In the few calls I have had with teams in the AMA, the news comes as a shock, though some are less surprised than others. The fallout for riders and teams though is the biggest concern, as some contracts were made with certain expectations from sponsors having a chance to be on the small-screen.

What doesn’t find its way into a courtroom, or worse in a the reimbursement of much needed funding, will certainly end up in the loss of goodwill at the bargaining table next year — as if prying dollars out the hands of potential sponsors wasn’t hard enough already.

In a series that is already unable to fill the stands with fans, and has trouble employing even last year’s runner-up in the Superbike class, the complete loss of TV coverage for American road racing would likely be the death blow to the sport, and today’s news puts some dangerous writing on the walls in that regard.
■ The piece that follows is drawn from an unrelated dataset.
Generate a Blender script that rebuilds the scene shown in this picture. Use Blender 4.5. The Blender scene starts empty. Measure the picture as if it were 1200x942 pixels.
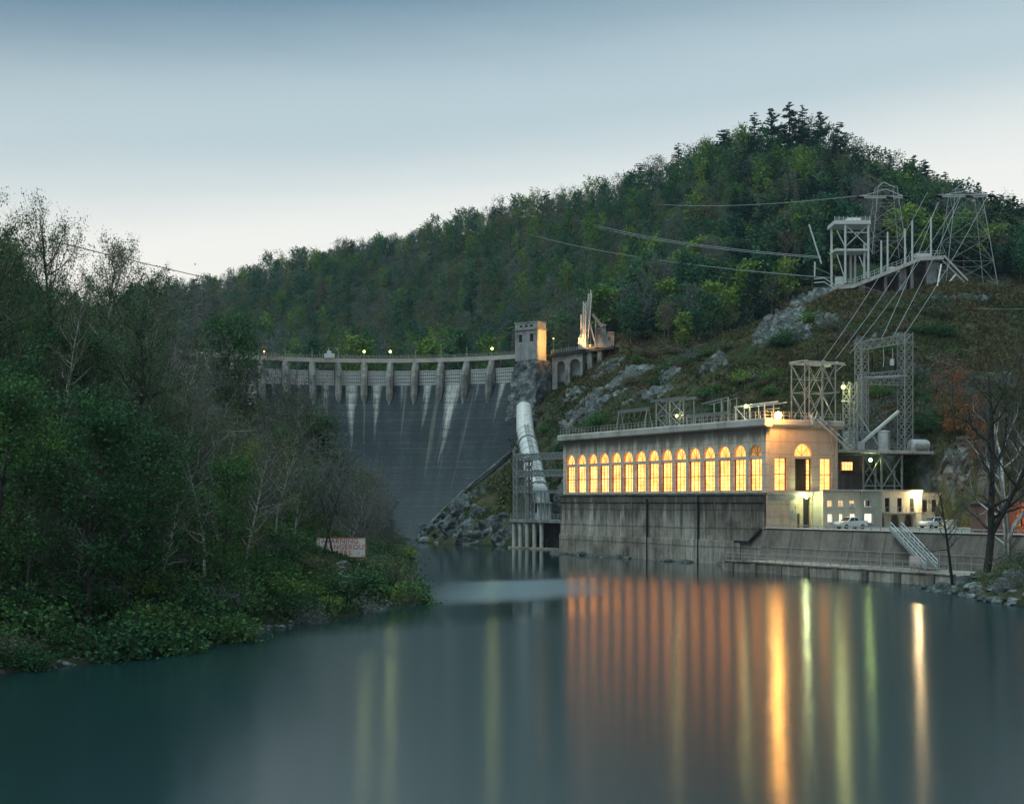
import bpy, bmesh, math, random
import numpy as np
from mathutils import Vector, Matrix
R = math.radians
S = bpy.context.scene
COL = S.collection
F = 1200 * 50 / 36.0            # focal length in photo pixels
H0 = 10.4                       # camera height over the river (z = 0)
HAZE = 0.00007
HOR = 587.0                     # photo row of the horizon
def at(px, py, Y):
    return Vector(((px - 600) / F * Y, Y, H0 + (HOR - py) / F * Y))
def proj(p):
    return 600 + F * p[0] / p[1], HOR - F * (p[2] - H0) / p[1]

# ------------------------------------------------------------------ objects
def tag(o, label=None, cat=None, group=None, kind=None):
    if label: o['label'] = label
    if cat: o['category'] = cat
    if group: o['group'] = group
    if kind: o['kind'] = kind
    return o
def empty(name, loc=(0, 0, 0), rz=0.0):
    o = bpy.data.objects.new(name, None); COL.objects.link(o)
    o.empty_display_size = 0.5
    o.location = loc; o.rotation_euler = (0, 0, rz)
    return o
def link(name, me, parent=None, loc=None, rz=0):
    o = bpy.data.objects.new(name, me); COL.objects.link(o)
    if parent: o.parent = parent
    if loc is not None: o.location = loc
    if rz: o.rotation_euler = (0, 0, rz)
    return o
def np_mesh(name, verts, faces, mat, smooth=False, attrs=None):
    """faces: (n,k) int array"""
    me = bpy.data.meshes.new(name)
    verts = np.asarray(verts, dtype=np.float32); faces = np.asarray(faces, dtype=np.int32)
    n, k = faces.shape
    me.vertices.add(len(verts)); me.vertices.foreach_set('co', verts.ravel())
    me.loops.add(n * k); me.loops.foreach_set('vertex_index', faces.ravel())
    me.polygons.add(n)
    me.polygons.foreach_set('loop_start', np.arange(0, n * k, k, dtype=np.int32))
    me.update(calc_edges=True)
    if smooth: me.polygons.foreach_set('use_smooth', np.ones(n, dtype=bool))
    for an, arr in (attrs or {}).items():
        a = me.attributes.new(an, 'FLOAT', 'POINT'); a.data.foreach_set('value', np.asarray(arr, dtype=np.float32))
    me.materials.append(mat)
    me.validate()
    return me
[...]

Even AMA Pro Racing’s bold move of offering races online for free (subscriptions available for viewers outside the US), a maneuver that I was just getting ready to praise in another article, will be too late to save the series, as YouTube still doesn’t have the sway as the venerable television set.

We stand now at a precipitous moment, where if AMA Pro Road Racing isn’t aired on television, than the exodus of whatever money that is left in the sport will exit with an audible whooshing sound. For most fans, a lack of TV coverage means a loss of interest, and for most sponsors, the lack of TV means the lack of any real marketing ROI, which could make the 2014 season look like a very expensive AFM/WERA/CCS round.

Gill Campbell, CEO/General Manager of Mazda Raceway Laguna Seca, probably said it best when talking to Roadracing World, “I am speechless. I don’t know what to say. When it is the premier motorcycle [road racing] series in America that is unable to produce a television program from their largest single spectator event of the year and the largest motorcycle gathering of the year, I think that is extremely sad and lacking in forethought.”

We couldn’t agree more. It will be interesting to see what happens at the AMA’s scheduled rounds after Laguna Seca, very interesting indeed.